Marathon answering spree you've been on. I can't thank you enough.

You've significantly improved my understanding of the packet sending pipeline, but I still haven't crushed my bug!

I was wondering if the send_packet resend feature (seen here) is functional, and if it's used in the client implementation at all.
I'm unclear as to how it works, and feel it would help me pinpoint which side of CF / my client I should focus on debugging.
Namely:
where is _answer_patterns is filled?
are the responses automatic or do they need to be explicitly sent back by firmware addition?

Thanks again!
Absol

Re: packets queued but not sent

Posted: Fri Jul 10, 2015 6:44 pm
by absol
-edit

Re: packets queued but not sent

Posted: Tue Jul 14, 2015 11:51 am
by marcus
First a quick background to the problem. In the current implementation the up-link is considered "safe", but not the down-link. This means that if you send a message (like a commander packet) you will get an ACK back on the radio, this means the message got though. Until you get the ACK back the radio driver will continue to try (first in the Crazyradio firmware and then in the Python lib). If there's no ACK after a certain number of retries the link is deemed dead. But some messages (requests) will be ACKed directly, and then at a later point in time data will be sent back. The Crazyradio will poll the Crazyflie for messages continuously and then when the reply is ready it's sent with an ACK. But here's the problem. The Crazyflie will poll (do you want to send something?), the Crazyflie will reply with an ACK (with data in it) and this could be lost. Now the Crazyradio will poll again, but the Crazyflie will say there's nothing to be sent.
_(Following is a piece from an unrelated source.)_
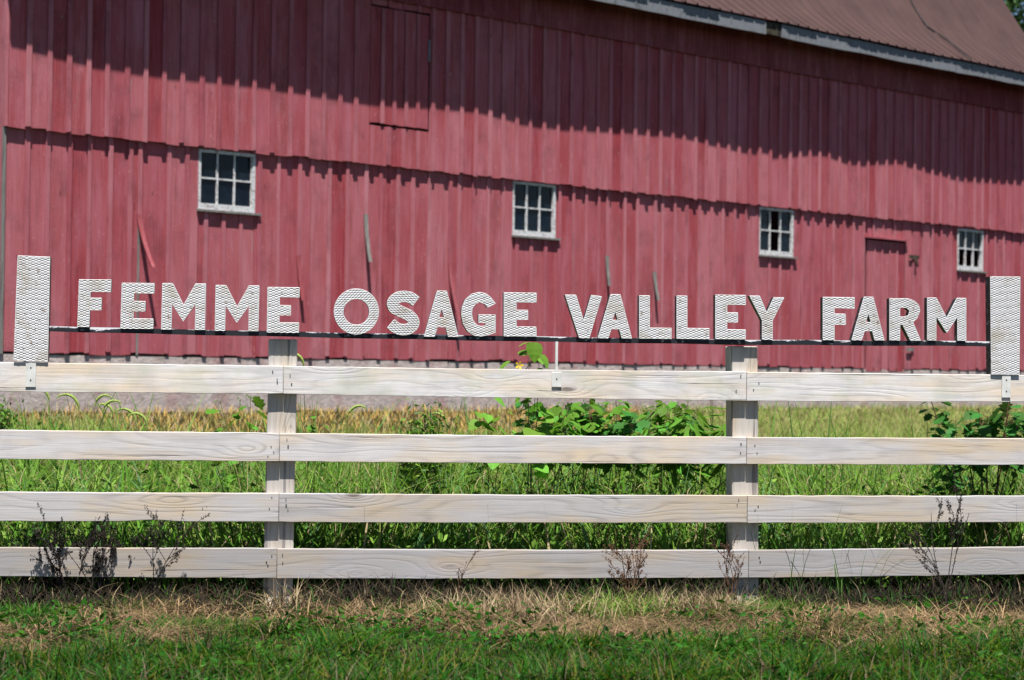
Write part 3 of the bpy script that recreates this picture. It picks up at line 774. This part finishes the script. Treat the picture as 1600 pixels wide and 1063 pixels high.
# ------------------------------------------------------------------ vegetation
def away(x, y, near=.75):
    """stems next to the boards lean into the field"""
    a = rng.uniform(0, 2*np.pi, len(x)); b = FEN.ang + rng.uniform(.15, np.pi-.15, len(x)); return np.where(FEN.dist(x, y) < near, b, a)
def blades(name, x, y, z, h, w, colr, lean=(.2,.6), seg=4, mat='grass', droop=.35, az=None, parent=None, dirz=None):
    N = len(x); a = rng.uniform(0, 2*np.pi, N) if az is None else az
    ln = rng.uniform(lean[0], lean[1], N)*h; side = a + np.pi/2 + rng.uniform(-.6, .6, N)
    lv = seg; V = np.zeros((N, 2*lv+1, 3)); tw = rng.uniform(-.8, .8, N)
    for i in range(lv+1):
        t = i/lv; cx = x + np.cos(a)*ln*t**1.7; cy = y + np.sin(a)*ln*t**1.7; cz = z + h*(t - droop*t*t*(ln/np.maximum(h, .01)))
        if i < lv:
            ww = w*(.55+.45*math.sin(math.pi*min(t*1.3+.15, 1)))*(1 if t < .6 else (1-t)/.4*.9+.1)*.5
            sa = side + tw*t
            V[:, 2*i] = np.stack([cx-np.cos(sa)*ww, cy-np.sin(sa)*ww, cz], 1); V[:, 2*i+1] = np.stack([cx+np.cos(sa)*ww, cy+np.sin(sa)*ww, cz], 1)
        else: V[:, 2*lv] = np.stack([cx, cy, cz], 1)
    nv = 2*lv+1; base = np.arange(N)*nv
    quads = np.concatenate([np.stack([base+2*i, base+2*i+1, base+2*i+3, base+2*i+2], 1) for i in range(lv-1)])
    tris = np.stack([base+2*lv-2, base+2*lv-1, base+2*lv], 1)
    C = np.repeat(np.concatenate([colr, np.ones((N, 1))], 1)[:, None], nv, 1).reshape(-1, 4)
    return np_mesh(name, V.reshape(-1, 3), [quads, tris], C, M[mat], parent)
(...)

Now back to your question. The expected_reply in send_packet(..) is used to work around the issue described above. When calling the function this variable should contain the first bytes of the response you are expecting (at a later point). This pattern will then be checked for every message that comes in. Once you find a packet that fits the pattern the request-response cycle is deemed finished. Until the pattern is found the original request (that's ACKed immediately) will be resent over and over using a timer.

The pattern differs a bit for each port, let's take the parameters as an example. Here the unique pattern for each packet is three bytes: the header (with port and channel), the command byte (get, set or toc), and the id of the parameter. Then this request will be re-sent until we get an answer with the same header, command and id.

This adds a lot of complexity for the stack, so we've been looking into solving this on a lower layer (in the radio). We're pretty sure that it can be solved, but we haven't had the time yet.